One way this shows up is in the construction of their churches, which have a distinct style. Ancud is the starting point for “La Ruta del las Iglesias Chiloé” (The Route of the Chiloé Churches), a tour to visit them all.
The Chiloé churches are a United Nations UNESCO World Heritage Site, just like Easter Island is. I knew going in that Easter Island was a World Heritage Site, but didn’t know about the Chiloé churches. So I got to visit two for the price of one.
Here’s a reminder of what the island looks like, and where Ancud is.
Here we are heading up to the Ancud church, which has been converted into a museum about the churchbuilding.
[Photo credit: Alan Bruens]
This gives you an idea of the number of churches and how they are distributed over the island of Chiloé.

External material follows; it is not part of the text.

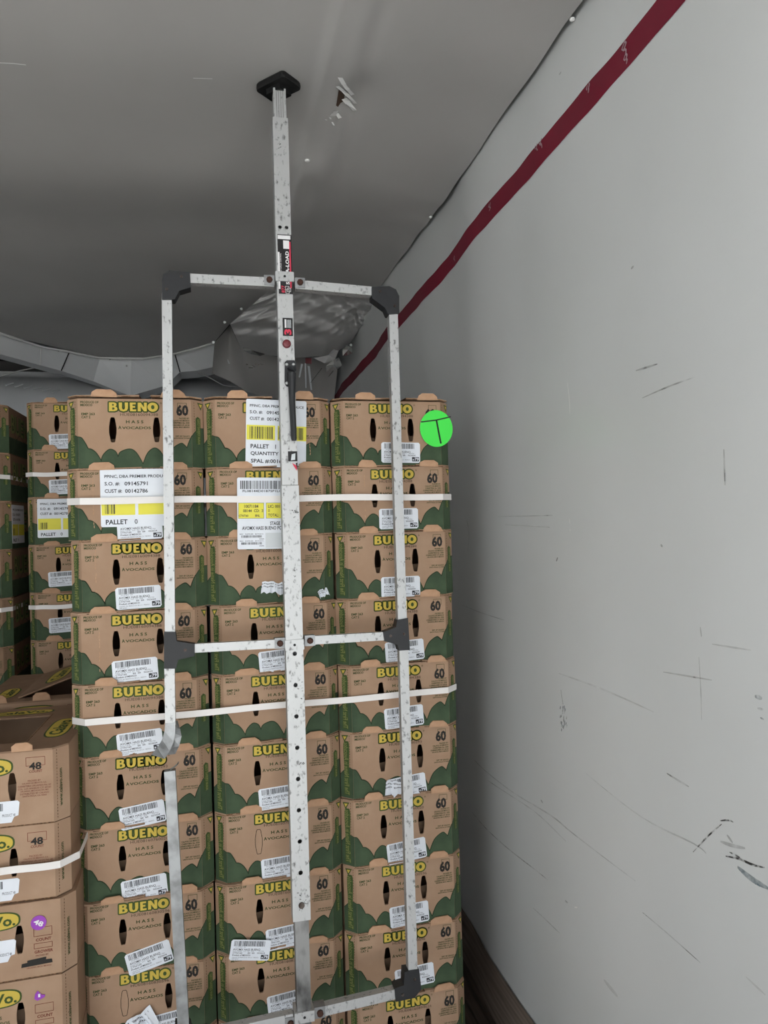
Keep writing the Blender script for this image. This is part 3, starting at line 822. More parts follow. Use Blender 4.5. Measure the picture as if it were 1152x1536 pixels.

The nave of the church was set up to see the various woodworking techniques used to build the churches. Of course, with that woodworking skill, they also did a lot of very good boatbuilding. Here’s a model of a typical Ancud sailing vessel that was on display, again showing the construction.
We were also able to climb up into the steeple of the church. Here’s the view looking WNW.
I was really glad to be barefoot to do the climbing, both up and down. The stairways, and holes through which they went, were quite narrow. Here’s the view from the top looking down at the layers of alternating stairs.
You can also get a feel for the intricacies of the woodworking.
There was also a gift shop that contained some historical photographs of the area. We should be surprised that not that long ago kids went to school barefoot.
The sign says, “School for Women, No. 44, Tenaún”.
Tenaún is in the next county (actually, “commune”, but in Chile that’s pretty-much like a county) south from Ancud, near the city of Castro.
There was also a museum right on the water in Ancud. One of their exhibits is the skeleton of a blue whale.
[Photo credit: Alan Bruens]
They also had a replica of the schooner Ancud, built in 1843 for Chile to claim sovereignty of the area around the Strait of Magellan. There is that woodworking again.
While the museum had plenty of other interesting exhibits, the ones I captured on camera showed just how barefoot the population went.
This picture shows native Chileans as depicted from a 1643 expedition by the Dutch captain Hendrick Brouwer.
It’s easy to tell the Dutch on the right (shod) from the natives on the left (barefoot).
Charles Darwin visited Ancud in 1834 while on the Beagle. (As I mentioned in On the Road to Chiloé, before the Panama Canal was built, Ancud was a major port and stopping point for ships headed into the Pacific.) There the expedition recorded the use of “breast ploughs”.
Toes look really useful for that.
There’s another historical picture from around 1854 (depicting the San Carlos Plaza in 1835—San Carlos became Ancud).
[Click on this picture—and most of the pictures—for larger versions.]
Almost the entire population is barefooted.
You can see it better in this expanded detail of the three men on the right.
It was fun and interesting to visit Ancud (Thanks, Machi!). It was even more interesting to see how people in that part of the world also had no qualms about going barefooted. It was what worked.